I actually love your approach and haven’t thought of that before.
My problem with relational databases often stems from the fact that remodeling data types and schemas (which you often do as you build an application, whether or not you thought of a great schema beforehand) often comes with a lot of migration effort.
Pairing your approach with a „version“ field where you can check which version of a schema this rows data is saved with would actually allow you to be incredibly flexible with saving your data while also being able to be (somewhat) sure that your fields schema matches what you’re expecting.
Having to write and perform migrations for every small schema change is a bore, but it means your software doesn't have to worry about handling different versions of data. Going "schemaless" with version numbers means moving code from "write-and-forget" migrations to the main codebase, where it will live forever.
I think not doing database migrations only makes sense when you can make do without version numbers (or if you can't do atomic migrations due to performance constraints, but that's only a problem for a very small number of projects).
You’re correct there. I mostly work on CMSes with page builder functionality, which often bake the content schema into the database columns, which makes changing that schema (for new frontend features or reworking old ones) difficult and often prone to losing content, especially in dev environments.
Best case is obviously that you never have to version your changes, but I‘d prefer making a new schema and writing an adapter function in the codebase depending on the schemas version to spending a lot of time migrating old content. That might just be due to me not being too comfortable with SQL and databases generally.
> Not having to write and perform migrations for every small schema change is a bore, but it means your software doesn't have to worry about handling different versions of data.

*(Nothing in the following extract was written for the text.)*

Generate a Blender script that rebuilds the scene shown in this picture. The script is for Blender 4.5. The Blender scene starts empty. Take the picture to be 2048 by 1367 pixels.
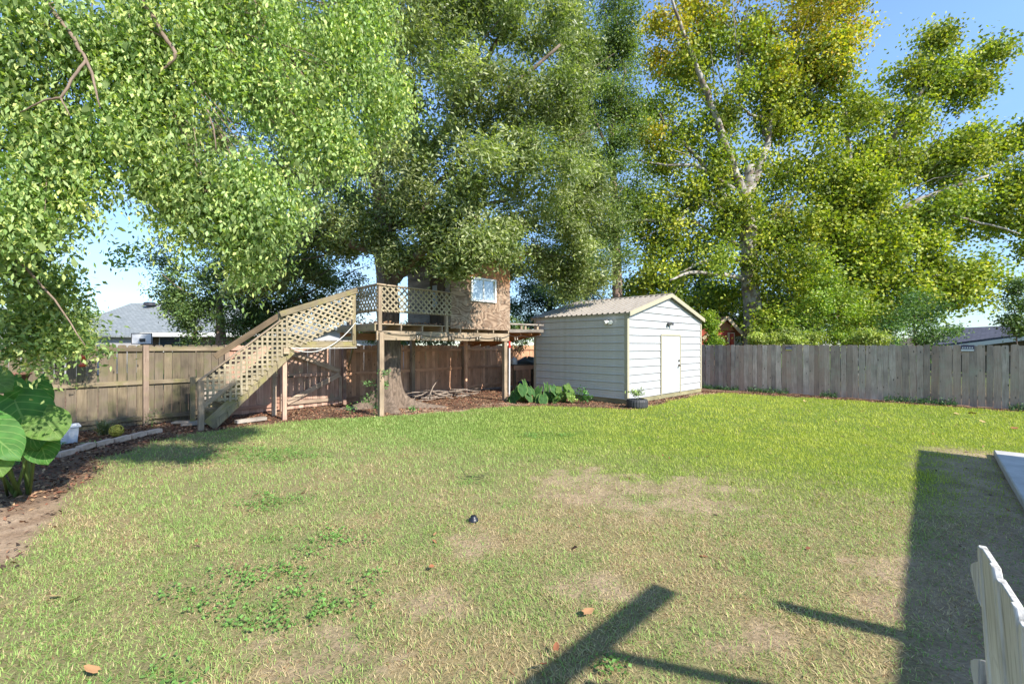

Same here. If your entities are modelled mostly correctly you really don't have to worry about migrations that much. It's a bit of a red herring and convenient "problem" pushed by the NoSQL camp.
On a relatively neat and well modelled DB, large migrations are usually when relationships change. E.g. One to many becomes a many to many.
Really the biggest hurdle is managing the change control to ensure it aligns with you application. But that's a big problem with NoSQL DB deployments too.
At this point I don't even want to hear what kind of crazy magic and "weird default and fallback" behavior the schema less NoSQL crowd employs. My pessimistic take is they just expose the DB onto GraphQL and make it front ends problem.
I agree. Migrations have never been a problem at my company and this codebase is 9 years old. Just regular old postgres with a few JSONB columns of things that don't need to be relational.
Same for the database that was about 8-9 years old at my last company. Migrations are fine. It's the relationship-changing that is painful.
>> If your entities are modelled mostly correctly you really don't have to worry about migrations that much
I'm gonna take a wild guess here that you have never worked in unfamiliar domains (like lets say deep cargo shiping or subpremium loans) where your so called subject matter experts provided by client werent the sharpest people you could hope for and actually did not understand what they where doing for most of the time?
Because I on the other hand am very familiar with such projects and doing schema overhaul third time in a row for production system is bread and butter for me.
Schemaless systems is the only reason I'm still developer and not lumberjack.
Pairing your approach with a „version“ field where you can check which version of a schema this rows data is saved with would actually allow you to be incredibly flexible with saving your data while also being able to be (somewhat) sure that your fields schema matches what you’re expecting.